### Problem to solve
Read through the data and report every line in which the word "Blender" occurs.

### Raw records
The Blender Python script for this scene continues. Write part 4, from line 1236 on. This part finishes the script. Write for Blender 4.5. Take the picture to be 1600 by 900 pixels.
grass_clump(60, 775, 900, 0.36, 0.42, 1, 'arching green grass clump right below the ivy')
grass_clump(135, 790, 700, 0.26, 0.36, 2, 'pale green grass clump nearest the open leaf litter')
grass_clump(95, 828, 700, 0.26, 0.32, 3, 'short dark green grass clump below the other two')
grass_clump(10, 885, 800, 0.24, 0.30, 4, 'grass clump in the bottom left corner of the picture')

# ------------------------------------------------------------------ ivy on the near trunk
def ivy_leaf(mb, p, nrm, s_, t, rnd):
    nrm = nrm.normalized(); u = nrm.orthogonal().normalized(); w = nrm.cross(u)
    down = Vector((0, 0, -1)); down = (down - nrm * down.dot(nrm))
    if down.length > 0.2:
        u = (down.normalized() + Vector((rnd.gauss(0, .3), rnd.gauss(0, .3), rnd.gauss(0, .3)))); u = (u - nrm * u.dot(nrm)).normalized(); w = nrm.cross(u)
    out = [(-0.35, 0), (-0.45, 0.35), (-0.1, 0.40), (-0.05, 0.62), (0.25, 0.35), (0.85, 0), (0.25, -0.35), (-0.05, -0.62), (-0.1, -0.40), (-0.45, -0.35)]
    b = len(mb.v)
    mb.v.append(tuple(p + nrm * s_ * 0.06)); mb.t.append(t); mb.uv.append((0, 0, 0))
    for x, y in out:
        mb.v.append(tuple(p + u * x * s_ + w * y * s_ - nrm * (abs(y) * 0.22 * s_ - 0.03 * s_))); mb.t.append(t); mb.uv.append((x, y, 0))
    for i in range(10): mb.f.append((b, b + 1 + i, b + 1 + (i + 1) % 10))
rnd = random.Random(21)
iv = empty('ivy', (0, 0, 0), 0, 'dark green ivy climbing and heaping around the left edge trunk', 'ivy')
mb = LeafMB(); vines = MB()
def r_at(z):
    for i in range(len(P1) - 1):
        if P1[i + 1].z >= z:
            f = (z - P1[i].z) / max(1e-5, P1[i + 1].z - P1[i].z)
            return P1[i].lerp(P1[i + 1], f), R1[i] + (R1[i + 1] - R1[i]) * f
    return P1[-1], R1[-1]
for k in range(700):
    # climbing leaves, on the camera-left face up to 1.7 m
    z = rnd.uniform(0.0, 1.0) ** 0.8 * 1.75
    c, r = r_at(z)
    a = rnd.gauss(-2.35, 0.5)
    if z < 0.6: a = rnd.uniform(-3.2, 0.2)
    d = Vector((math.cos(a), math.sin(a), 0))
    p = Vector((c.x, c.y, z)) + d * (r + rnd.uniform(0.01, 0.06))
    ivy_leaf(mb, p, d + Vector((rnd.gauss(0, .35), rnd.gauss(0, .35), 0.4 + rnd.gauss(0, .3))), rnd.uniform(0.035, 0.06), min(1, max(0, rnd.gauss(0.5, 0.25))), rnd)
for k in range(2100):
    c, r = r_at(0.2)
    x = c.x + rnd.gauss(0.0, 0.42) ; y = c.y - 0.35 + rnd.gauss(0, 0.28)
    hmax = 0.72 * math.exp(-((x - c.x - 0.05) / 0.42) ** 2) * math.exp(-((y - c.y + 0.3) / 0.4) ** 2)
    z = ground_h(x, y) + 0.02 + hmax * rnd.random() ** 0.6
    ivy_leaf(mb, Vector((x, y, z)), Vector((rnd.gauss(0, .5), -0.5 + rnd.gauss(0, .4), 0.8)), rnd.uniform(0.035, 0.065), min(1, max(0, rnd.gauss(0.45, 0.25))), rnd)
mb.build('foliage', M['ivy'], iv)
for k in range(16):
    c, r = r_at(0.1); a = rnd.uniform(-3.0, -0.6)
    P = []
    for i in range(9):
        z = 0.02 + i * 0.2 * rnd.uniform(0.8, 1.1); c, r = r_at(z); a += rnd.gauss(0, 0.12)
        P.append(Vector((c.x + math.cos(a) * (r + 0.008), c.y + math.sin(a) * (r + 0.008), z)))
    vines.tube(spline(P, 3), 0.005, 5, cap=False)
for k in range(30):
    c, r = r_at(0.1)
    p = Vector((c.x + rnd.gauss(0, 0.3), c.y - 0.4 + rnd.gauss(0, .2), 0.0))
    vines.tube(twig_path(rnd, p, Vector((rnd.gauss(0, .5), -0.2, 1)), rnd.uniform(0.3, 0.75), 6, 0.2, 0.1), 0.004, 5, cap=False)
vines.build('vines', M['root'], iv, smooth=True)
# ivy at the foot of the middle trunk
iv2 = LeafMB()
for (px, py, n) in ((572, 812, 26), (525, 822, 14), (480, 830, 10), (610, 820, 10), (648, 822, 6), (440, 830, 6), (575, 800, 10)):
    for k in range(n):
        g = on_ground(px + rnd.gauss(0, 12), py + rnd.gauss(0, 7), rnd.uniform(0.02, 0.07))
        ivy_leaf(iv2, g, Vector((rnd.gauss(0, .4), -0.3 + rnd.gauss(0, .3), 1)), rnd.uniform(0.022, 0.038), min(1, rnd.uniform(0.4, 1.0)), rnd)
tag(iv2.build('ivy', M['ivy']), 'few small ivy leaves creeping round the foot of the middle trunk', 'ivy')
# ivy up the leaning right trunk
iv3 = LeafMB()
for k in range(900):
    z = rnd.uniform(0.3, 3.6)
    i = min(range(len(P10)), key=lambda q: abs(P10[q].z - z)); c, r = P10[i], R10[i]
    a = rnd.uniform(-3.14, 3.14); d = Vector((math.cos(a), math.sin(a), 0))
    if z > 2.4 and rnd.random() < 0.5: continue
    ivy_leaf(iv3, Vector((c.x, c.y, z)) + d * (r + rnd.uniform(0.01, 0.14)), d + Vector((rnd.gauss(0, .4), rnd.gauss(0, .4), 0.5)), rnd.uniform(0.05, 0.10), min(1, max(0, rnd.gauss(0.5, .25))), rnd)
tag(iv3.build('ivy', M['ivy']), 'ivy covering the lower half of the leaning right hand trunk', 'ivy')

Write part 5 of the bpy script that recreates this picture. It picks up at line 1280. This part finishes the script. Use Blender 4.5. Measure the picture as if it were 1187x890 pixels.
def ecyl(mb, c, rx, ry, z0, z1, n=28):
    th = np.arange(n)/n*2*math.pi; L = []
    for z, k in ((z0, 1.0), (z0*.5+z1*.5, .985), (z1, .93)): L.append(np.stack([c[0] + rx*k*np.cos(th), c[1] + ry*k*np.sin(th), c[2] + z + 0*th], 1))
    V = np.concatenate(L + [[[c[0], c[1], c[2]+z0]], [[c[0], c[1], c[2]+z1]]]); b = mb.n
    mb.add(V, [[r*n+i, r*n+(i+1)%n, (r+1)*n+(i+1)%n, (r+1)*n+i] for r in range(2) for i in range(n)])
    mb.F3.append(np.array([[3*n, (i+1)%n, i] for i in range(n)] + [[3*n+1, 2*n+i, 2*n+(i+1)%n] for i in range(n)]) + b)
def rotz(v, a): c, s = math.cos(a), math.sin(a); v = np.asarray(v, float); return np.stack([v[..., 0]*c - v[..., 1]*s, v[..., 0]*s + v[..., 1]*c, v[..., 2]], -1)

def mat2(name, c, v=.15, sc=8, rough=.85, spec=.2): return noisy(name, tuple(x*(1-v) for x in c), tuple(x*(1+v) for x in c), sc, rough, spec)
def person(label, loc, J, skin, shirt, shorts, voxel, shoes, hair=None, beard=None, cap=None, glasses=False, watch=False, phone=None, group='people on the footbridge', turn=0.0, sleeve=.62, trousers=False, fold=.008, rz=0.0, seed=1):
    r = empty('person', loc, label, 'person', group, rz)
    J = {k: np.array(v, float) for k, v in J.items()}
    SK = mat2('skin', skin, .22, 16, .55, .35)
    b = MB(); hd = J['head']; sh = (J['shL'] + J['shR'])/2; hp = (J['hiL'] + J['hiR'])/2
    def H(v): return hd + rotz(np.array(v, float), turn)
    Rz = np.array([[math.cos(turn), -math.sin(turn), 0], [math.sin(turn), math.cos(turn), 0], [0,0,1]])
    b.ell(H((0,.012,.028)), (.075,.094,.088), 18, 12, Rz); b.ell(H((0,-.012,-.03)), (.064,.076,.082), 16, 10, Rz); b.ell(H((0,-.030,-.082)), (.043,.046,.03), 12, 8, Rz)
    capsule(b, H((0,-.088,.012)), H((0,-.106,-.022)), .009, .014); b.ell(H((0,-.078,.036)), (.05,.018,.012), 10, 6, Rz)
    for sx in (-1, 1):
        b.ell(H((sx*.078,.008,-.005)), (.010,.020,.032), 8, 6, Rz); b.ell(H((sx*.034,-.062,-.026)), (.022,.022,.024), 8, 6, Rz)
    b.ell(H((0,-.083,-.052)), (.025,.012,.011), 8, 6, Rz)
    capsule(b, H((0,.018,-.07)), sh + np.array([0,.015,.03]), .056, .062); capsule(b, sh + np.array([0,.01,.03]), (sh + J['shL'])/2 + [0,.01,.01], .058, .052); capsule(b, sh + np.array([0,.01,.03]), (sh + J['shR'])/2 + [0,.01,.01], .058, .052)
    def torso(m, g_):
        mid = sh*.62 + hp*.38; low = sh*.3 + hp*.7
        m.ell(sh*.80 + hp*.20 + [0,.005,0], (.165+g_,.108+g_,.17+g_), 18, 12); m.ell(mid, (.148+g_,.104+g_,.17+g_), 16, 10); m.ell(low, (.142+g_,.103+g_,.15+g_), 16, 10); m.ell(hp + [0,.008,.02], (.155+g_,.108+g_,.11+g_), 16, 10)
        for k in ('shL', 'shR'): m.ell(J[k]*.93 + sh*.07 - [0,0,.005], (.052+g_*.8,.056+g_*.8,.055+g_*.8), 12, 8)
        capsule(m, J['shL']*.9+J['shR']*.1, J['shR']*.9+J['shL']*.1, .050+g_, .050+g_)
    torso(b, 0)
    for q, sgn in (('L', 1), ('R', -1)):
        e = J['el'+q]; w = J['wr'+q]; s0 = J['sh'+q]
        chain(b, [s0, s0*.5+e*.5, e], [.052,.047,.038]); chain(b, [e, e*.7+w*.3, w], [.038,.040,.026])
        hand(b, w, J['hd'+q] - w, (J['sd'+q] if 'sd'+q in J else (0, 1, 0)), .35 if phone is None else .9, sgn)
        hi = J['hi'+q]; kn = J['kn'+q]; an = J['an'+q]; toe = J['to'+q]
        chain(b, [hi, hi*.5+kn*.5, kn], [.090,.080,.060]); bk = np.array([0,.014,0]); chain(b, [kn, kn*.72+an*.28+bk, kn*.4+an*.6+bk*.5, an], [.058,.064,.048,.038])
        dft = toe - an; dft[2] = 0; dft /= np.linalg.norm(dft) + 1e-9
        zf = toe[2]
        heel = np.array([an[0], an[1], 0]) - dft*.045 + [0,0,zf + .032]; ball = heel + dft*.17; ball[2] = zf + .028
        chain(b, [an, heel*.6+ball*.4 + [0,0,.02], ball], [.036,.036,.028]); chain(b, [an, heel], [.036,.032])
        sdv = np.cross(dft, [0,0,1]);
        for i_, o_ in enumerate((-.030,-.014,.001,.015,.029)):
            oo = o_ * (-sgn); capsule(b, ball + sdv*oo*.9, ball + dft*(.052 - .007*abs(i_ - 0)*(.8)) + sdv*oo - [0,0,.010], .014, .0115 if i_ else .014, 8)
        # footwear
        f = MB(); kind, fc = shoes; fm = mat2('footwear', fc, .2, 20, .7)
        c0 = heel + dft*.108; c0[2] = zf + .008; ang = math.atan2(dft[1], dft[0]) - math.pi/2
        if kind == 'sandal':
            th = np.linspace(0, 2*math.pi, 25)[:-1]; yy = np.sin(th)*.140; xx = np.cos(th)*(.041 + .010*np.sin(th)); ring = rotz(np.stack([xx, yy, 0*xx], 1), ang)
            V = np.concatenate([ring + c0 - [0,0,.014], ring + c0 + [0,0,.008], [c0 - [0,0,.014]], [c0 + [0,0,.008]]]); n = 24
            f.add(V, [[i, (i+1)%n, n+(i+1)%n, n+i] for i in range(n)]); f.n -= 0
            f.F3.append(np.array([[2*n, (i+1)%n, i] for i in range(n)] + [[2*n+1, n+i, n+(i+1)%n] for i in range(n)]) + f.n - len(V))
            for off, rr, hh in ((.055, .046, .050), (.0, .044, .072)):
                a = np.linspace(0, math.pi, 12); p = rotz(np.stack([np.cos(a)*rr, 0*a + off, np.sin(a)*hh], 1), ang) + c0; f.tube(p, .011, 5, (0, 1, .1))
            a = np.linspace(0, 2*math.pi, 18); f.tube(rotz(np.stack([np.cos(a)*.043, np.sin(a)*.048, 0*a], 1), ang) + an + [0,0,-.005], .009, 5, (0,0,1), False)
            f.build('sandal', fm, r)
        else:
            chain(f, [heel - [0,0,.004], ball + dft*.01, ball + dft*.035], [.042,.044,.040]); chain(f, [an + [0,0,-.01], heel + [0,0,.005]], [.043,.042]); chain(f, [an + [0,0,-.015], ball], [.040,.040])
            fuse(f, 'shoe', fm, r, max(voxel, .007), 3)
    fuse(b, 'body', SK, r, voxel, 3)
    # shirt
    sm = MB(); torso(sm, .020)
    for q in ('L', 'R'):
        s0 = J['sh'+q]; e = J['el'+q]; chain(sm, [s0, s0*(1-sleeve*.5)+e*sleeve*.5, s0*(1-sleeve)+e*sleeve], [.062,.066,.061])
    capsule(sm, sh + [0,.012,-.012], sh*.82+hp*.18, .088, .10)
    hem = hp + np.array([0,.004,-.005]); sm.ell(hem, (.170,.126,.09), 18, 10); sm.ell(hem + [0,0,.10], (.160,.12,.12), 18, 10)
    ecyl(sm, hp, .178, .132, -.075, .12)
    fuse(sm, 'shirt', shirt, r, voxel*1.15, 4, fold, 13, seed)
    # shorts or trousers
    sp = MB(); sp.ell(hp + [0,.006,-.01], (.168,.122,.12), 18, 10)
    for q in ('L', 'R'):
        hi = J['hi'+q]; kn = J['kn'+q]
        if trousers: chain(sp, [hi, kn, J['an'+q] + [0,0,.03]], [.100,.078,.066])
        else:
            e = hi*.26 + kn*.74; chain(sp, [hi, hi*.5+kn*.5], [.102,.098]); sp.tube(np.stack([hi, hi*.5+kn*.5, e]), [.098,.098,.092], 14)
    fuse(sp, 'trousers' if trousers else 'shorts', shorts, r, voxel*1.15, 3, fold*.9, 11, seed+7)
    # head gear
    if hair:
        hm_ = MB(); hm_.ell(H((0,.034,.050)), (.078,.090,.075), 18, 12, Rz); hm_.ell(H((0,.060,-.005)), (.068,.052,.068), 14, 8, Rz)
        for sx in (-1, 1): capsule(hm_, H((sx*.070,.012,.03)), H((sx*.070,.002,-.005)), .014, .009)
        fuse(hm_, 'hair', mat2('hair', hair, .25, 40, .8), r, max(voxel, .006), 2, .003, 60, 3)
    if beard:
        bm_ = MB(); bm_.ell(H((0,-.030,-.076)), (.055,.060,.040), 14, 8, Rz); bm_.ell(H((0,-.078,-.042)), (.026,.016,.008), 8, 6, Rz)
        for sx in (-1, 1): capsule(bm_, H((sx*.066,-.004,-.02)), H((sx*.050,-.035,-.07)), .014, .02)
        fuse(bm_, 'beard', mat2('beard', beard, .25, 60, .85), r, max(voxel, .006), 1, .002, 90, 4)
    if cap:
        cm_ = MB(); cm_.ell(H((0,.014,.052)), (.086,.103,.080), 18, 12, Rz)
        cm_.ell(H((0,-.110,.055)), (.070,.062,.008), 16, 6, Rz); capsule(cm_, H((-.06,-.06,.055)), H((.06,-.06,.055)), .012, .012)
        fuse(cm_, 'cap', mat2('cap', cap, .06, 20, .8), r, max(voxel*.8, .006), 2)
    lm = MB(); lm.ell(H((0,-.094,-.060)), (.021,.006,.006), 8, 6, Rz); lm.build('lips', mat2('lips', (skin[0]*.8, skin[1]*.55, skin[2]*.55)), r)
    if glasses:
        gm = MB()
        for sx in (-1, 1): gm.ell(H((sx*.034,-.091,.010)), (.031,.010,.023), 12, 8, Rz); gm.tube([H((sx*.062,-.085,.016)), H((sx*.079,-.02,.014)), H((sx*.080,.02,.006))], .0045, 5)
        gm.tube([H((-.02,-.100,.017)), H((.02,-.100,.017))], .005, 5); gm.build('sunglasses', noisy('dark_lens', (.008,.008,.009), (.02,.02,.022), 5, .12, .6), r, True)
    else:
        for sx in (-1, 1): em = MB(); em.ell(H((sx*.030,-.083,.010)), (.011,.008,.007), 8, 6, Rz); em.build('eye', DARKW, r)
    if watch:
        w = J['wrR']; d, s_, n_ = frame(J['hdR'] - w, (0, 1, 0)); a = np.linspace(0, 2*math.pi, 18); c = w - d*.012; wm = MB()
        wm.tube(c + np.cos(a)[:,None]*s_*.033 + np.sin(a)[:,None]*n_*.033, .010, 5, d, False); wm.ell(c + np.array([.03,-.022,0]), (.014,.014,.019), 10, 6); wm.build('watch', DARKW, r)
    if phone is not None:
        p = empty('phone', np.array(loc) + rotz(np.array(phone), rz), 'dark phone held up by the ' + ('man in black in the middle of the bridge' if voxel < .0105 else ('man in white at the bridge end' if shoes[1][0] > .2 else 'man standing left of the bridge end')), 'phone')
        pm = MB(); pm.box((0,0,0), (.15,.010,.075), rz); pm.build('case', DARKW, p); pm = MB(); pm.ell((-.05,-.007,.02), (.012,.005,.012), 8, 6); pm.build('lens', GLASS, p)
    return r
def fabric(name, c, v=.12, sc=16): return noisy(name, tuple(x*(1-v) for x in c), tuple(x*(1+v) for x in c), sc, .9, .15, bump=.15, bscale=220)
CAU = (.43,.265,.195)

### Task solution
The Blender Python script for this scene continues. Write part 4, from line 1236 on. This part finishes the script. Write for Blender 4.5. Take the picture to be 1600 by 900 pixels.
Write part 5 of the bpy script that recreates this picture. It picks up at line 1280. This part finishes the script. Use Blender 4.5. Measure the picture as if it were 1187x890 pixels.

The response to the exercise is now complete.